Впрочем, немногочисленные огрехи не в состоянии испортить общее впечатление от этой очень богатой и выдержанной книги, а уделение повышенного внимания минимализму в ущерб тому же року способно, кажется, вдохновить читателя на заочную и интересную дискуссию с автором (наподобие описанного «Идеально простые, мимолетные образы Верлена — цвет лунного сияния, звук шуршащих листьев и падающего дождя, непередаваемая красота моря, движения древних танцев, души марионеток — разожгли вдохновение Дебюсси»). Или же на прослушивание упомянутых композиторов — благо, в конце есть разделы «Десять главных записей» и «Еще двадцать записей».
Александр ЧАНЦЕВ
[7] Lebrecht N. Who Killed Classical Music? Maestros, Managers, and Corporate Politics. N.Y., «Birch Lane Press», 1997. Русский перевод: Лебрехт Н. Кто убил классическую музыку? История одного корпоративного преступления. М., «Классика-ХХI», 2007.
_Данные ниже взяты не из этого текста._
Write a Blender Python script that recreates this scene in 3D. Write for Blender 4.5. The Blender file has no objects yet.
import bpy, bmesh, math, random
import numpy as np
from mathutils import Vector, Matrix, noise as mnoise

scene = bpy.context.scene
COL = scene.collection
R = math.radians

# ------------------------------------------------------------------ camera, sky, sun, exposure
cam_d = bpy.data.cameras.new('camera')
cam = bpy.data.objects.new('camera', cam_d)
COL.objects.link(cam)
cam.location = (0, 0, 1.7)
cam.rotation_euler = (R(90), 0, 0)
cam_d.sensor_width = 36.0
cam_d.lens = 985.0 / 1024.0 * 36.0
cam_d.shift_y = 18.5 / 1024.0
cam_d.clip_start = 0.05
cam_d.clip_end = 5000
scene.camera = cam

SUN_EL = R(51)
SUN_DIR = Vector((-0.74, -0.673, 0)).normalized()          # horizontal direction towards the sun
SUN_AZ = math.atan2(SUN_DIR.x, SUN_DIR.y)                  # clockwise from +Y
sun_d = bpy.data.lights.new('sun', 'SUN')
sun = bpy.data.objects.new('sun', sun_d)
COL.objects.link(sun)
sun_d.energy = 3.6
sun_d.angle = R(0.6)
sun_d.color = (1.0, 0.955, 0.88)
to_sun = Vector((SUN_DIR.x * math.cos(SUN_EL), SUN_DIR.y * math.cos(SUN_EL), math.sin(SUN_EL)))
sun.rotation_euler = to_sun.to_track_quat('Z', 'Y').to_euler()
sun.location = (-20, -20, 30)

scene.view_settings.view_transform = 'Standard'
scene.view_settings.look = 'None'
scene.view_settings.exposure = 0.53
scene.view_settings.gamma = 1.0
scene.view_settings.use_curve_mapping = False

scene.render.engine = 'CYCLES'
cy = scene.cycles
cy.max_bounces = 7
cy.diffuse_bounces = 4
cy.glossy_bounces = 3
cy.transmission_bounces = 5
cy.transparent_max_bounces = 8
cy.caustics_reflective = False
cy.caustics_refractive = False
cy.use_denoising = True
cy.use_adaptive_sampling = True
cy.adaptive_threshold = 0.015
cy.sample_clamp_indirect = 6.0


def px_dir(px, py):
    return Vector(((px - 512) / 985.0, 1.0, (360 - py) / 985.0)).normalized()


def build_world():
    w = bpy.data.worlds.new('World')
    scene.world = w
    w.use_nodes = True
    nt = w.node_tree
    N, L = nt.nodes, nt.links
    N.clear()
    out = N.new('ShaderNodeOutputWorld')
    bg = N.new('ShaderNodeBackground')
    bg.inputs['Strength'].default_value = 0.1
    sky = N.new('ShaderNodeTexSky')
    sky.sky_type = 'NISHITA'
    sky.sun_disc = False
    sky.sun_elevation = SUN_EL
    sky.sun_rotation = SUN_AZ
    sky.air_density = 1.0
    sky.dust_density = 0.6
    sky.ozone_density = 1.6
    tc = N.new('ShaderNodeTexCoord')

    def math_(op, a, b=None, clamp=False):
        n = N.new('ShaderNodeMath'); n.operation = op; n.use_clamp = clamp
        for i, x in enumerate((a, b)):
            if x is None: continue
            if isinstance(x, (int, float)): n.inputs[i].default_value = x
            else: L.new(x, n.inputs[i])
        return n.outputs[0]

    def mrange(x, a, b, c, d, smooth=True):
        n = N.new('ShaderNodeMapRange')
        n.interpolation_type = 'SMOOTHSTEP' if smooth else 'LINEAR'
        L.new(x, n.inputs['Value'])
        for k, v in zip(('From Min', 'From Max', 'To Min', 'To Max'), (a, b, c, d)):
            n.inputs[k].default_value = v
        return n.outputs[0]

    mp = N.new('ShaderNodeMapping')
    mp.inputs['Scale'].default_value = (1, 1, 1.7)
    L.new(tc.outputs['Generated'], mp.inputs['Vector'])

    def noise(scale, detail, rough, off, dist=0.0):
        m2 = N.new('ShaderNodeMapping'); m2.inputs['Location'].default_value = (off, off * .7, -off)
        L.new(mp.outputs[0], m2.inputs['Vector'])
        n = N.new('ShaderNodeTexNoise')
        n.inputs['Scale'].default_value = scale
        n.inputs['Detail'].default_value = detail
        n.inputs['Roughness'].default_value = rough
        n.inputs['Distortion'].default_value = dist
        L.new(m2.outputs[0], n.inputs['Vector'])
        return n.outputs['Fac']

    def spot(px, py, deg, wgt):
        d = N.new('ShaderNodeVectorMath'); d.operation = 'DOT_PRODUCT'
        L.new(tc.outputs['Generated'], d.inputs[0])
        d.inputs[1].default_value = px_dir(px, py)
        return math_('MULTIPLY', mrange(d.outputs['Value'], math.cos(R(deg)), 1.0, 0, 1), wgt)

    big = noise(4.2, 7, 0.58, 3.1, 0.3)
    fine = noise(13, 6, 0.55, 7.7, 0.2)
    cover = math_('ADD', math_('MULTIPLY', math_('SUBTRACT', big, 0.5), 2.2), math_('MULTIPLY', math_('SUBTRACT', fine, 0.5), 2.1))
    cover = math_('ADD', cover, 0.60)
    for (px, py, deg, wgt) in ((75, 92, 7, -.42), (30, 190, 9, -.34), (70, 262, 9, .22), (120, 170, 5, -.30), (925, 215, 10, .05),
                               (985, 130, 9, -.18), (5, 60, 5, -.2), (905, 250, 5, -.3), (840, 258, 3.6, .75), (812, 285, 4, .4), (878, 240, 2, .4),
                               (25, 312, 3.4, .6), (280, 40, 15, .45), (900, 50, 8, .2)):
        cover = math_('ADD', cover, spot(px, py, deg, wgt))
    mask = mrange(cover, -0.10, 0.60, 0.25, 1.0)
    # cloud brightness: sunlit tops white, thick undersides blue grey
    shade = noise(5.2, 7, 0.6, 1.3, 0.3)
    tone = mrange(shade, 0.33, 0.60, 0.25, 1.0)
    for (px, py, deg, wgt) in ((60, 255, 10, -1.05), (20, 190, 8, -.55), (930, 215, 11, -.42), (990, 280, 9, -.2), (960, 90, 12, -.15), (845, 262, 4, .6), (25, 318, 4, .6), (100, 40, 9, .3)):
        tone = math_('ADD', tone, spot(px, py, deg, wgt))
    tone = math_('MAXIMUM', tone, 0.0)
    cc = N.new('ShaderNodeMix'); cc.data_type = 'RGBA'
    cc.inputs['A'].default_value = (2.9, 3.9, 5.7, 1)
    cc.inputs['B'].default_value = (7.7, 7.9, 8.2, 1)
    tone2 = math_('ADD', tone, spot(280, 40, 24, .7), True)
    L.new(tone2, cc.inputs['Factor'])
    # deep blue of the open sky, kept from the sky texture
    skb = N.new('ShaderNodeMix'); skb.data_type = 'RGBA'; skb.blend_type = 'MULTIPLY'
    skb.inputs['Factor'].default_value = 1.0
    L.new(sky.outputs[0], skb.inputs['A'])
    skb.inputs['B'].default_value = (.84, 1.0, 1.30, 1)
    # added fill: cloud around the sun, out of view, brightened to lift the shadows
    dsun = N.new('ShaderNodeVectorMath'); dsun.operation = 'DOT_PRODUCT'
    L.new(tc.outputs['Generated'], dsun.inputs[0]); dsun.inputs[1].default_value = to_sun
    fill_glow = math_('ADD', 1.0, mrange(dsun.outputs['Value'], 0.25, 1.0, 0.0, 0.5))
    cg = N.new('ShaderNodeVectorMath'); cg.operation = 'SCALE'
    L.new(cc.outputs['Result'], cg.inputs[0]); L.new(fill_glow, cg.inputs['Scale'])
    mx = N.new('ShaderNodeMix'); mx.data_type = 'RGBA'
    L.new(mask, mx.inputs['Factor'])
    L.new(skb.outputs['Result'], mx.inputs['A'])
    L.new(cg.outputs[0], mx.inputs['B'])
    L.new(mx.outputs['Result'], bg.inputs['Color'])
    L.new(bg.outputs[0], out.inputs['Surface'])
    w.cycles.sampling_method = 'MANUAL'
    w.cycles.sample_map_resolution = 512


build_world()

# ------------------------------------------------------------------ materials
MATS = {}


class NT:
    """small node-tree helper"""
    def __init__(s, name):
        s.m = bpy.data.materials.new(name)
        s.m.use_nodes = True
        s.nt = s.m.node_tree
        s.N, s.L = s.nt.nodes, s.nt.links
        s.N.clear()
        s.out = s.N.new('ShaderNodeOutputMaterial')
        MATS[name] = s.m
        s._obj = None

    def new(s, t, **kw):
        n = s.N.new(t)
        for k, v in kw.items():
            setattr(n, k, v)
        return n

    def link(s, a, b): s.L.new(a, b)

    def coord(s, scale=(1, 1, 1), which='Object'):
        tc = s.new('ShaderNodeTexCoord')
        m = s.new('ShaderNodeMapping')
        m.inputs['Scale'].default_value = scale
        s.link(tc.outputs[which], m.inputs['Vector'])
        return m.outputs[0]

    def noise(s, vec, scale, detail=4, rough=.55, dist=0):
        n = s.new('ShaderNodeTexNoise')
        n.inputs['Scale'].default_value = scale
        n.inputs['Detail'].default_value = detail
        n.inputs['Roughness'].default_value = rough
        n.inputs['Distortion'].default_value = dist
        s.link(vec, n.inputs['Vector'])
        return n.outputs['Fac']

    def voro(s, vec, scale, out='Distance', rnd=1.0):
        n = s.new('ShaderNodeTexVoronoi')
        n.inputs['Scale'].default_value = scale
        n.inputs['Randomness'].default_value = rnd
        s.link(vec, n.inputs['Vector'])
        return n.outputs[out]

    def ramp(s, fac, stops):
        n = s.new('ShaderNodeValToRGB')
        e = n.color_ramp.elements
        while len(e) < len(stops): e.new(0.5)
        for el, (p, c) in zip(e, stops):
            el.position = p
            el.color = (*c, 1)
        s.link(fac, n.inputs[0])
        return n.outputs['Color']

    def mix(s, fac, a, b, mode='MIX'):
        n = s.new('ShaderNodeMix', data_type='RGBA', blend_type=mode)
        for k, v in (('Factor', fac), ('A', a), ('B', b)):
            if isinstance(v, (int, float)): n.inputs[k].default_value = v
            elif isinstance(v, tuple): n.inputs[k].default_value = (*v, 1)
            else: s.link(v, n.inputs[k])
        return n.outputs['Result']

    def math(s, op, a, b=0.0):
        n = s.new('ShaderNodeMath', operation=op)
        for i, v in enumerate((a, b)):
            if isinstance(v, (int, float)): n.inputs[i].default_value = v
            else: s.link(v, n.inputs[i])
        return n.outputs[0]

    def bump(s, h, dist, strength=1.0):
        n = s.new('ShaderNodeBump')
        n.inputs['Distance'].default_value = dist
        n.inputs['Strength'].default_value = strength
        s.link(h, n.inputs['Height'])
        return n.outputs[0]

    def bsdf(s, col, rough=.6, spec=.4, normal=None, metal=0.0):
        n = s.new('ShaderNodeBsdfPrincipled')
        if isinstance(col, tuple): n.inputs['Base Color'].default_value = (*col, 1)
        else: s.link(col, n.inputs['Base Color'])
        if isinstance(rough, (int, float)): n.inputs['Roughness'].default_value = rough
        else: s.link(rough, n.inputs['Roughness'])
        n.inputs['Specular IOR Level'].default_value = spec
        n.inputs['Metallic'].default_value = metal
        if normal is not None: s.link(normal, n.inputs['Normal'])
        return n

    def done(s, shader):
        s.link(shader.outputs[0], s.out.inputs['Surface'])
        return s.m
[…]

[8] Прежде всего, в книге «Конец времени композиторов» (М., «Русский путь», 2002) и в примыкающей к ней в виде своеобразного продолжения «Зона Opus Posth, или Рождение новой реальности» (М., «Классика-XXI», 2005).
[9] Книга, как признается автор, родилась из раздумий о судьбах музыки за 15-летнюю работу критиком.
[10] Ученик А. Шёнберга, одного из главных и любимых героев А. Росса, Ханс Эйслер писал: «Еще задолго до появления бомбардировочной авиации он предчувствовал ужас людей, сидящих в бомбоубежищах во время воздушного налета. Шёнберг — поэт газовых камер Освенцима, концлагеря Дахау, бессильного отчаяния маленького человека под сапогом фашизма. В этом его гуманизм». Eisler H. Reden und Aufsatze. Leipzig, 1961, S. 83, цит. по: Ковнацкая Л. Предисловие — Шёнберг А. Письма. Составление и публикация Э. Штайна, перевод с немецкого и английского Шнитке В.. СПб., «Композитор Санкт-Петербург», 2008, стр. 17.
[11] Мировая премьера оперы, написанной по заказу Большого театра (либретто В. Сорокина), напомню, состоялась 23 марта 2005 года, завершившись известным скандалом и обширной дискуссией «охранителей» и «модернистов».